Directive: Set down the listing below verbatim, but only from its first line through the line containing "from mathutils import Vector, Matrix, noise".
--- Supplied information ---
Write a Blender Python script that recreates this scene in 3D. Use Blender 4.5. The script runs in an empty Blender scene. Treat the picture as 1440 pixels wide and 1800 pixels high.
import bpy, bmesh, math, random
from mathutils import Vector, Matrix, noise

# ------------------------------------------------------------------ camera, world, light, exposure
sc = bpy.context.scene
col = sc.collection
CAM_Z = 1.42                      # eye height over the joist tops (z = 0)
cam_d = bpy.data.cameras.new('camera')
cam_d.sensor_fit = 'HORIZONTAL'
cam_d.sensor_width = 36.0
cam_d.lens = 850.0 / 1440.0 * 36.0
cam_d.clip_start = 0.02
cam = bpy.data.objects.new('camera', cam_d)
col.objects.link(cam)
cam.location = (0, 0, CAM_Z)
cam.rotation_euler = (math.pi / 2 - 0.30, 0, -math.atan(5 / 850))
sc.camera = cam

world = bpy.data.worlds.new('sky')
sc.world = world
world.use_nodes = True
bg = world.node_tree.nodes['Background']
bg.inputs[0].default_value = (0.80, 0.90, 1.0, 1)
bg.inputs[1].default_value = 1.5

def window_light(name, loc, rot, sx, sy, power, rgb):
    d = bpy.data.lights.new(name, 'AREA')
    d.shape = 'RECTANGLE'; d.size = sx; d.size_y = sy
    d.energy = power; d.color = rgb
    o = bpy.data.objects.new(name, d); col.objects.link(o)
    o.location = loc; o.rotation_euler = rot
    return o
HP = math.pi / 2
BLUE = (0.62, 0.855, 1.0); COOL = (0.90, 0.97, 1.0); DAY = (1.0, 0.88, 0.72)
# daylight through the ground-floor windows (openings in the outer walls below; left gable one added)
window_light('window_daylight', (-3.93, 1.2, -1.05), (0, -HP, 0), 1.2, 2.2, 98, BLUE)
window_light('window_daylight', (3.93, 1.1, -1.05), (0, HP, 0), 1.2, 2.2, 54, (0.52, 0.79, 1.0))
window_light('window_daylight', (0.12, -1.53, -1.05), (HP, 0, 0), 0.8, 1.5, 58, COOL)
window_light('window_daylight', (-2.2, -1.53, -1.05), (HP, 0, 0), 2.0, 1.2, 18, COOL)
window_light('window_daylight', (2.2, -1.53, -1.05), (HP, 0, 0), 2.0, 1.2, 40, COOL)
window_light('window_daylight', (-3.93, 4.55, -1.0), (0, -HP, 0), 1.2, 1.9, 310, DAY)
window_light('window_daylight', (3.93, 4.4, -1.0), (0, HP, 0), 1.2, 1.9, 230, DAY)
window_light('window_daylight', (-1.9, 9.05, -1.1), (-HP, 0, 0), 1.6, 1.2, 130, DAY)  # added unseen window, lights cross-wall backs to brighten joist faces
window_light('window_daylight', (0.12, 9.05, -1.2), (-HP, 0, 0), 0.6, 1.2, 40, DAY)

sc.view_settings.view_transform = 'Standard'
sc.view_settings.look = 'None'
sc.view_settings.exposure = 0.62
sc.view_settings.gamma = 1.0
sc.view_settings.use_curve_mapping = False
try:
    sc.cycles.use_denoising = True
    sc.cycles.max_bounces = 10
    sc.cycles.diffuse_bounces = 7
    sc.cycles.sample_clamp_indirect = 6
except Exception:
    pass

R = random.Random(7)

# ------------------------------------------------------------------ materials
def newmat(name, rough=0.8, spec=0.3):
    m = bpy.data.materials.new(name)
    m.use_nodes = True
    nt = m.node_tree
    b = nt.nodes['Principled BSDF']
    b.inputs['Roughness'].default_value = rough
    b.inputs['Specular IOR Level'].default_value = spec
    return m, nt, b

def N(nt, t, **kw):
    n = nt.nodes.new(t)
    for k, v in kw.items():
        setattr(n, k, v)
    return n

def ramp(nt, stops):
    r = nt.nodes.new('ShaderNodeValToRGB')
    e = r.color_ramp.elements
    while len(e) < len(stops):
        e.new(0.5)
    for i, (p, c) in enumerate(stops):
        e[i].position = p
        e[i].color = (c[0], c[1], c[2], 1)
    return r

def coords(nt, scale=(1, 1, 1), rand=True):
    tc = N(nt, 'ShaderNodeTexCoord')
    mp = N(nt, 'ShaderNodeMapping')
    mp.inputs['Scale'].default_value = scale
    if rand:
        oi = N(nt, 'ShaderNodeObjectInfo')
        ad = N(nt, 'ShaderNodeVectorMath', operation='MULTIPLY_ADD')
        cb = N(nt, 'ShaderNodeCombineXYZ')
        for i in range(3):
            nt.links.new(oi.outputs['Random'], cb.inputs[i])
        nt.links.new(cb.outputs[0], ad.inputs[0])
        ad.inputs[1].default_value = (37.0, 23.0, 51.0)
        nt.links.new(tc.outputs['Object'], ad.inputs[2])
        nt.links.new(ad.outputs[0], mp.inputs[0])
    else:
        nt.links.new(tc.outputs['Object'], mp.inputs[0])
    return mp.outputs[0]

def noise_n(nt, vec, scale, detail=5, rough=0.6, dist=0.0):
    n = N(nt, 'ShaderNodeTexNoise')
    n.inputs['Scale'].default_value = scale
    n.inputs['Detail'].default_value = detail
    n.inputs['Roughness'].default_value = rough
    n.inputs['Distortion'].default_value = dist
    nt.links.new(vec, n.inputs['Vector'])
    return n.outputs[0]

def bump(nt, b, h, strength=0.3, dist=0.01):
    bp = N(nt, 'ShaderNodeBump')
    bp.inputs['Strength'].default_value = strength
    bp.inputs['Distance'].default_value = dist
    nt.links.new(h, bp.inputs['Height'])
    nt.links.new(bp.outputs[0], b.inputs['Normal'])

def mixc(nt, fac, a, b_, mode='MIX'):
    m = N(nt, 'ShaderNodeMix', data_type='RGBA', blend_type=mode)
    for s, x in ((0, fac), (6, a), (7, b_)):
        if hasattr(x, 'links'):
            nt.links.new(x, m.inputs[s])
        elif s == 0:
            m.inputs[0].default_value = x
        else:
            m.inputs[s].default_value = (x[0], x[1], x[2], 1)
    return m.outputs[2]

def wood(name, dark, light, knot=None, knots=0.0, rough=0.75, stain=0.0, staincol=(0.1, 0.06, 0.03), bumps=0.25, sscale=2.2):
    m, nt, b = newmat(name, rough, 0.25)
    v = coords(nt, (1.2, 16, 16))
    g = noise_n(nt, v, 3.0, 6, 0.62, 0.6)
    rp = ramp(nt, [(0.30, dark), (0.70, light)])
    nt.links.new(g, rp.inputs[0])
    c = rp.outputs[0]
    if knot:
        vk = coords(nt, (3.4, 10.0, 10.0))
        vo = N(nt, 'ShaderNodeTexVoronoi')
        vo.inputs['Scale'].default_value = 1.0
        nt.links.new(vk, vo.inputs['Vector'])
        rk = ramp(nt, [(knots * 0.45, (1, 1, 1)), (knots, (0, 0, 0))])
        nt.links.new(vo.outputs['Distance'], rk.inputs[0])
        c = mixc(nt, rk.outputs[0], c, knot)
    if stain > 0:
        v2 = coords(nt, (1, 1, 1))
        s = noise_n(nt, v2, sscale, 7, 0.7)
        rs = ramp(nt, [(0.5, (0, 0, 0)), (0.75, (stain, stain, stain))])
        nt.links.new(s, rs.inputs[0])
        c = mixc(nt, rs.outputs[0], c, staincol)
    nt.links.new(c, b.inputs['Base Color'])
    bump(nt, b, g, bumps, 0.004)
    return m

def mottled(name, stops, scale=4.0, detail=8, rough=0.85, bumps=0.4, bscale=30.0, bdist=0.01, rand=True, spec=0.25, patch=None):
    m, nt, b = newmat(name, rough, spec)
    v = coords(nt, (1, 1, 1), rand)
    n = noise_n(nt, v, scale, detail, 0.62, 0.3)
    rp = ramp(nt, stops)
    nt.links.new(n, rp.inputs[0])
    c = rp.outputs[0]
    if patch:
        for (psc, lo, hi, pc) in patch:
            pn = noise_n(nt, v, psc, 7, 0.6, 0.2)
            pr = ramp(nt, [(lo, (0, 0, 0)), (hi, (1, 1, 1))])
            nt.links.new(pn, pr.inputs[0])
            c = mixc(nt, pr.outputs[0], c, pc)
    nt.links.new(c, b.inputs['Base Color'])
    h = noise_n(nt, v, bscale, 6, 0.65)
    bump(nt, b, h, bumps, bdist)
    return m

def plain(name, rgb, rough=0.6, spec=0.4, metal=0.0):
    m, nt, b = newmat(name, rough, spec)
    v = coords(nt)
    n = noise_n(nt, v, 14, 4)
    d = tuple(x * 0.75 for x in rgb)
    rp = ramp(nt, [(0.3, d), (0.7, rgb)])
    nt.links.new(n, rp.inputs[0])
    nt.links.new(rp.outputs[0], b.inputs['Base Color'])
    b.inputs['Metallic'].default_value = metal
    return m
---
Problem solution:
Write a Blender Python script that recreates this scene in 3D. Use Blender 4.5. The script runs in an empty Blender scene. Treat the picture as 1440 pixels wide and 1800 pixels high.
import bpy, bmesh, math, random
from mathutils import Vector, Matrix, noise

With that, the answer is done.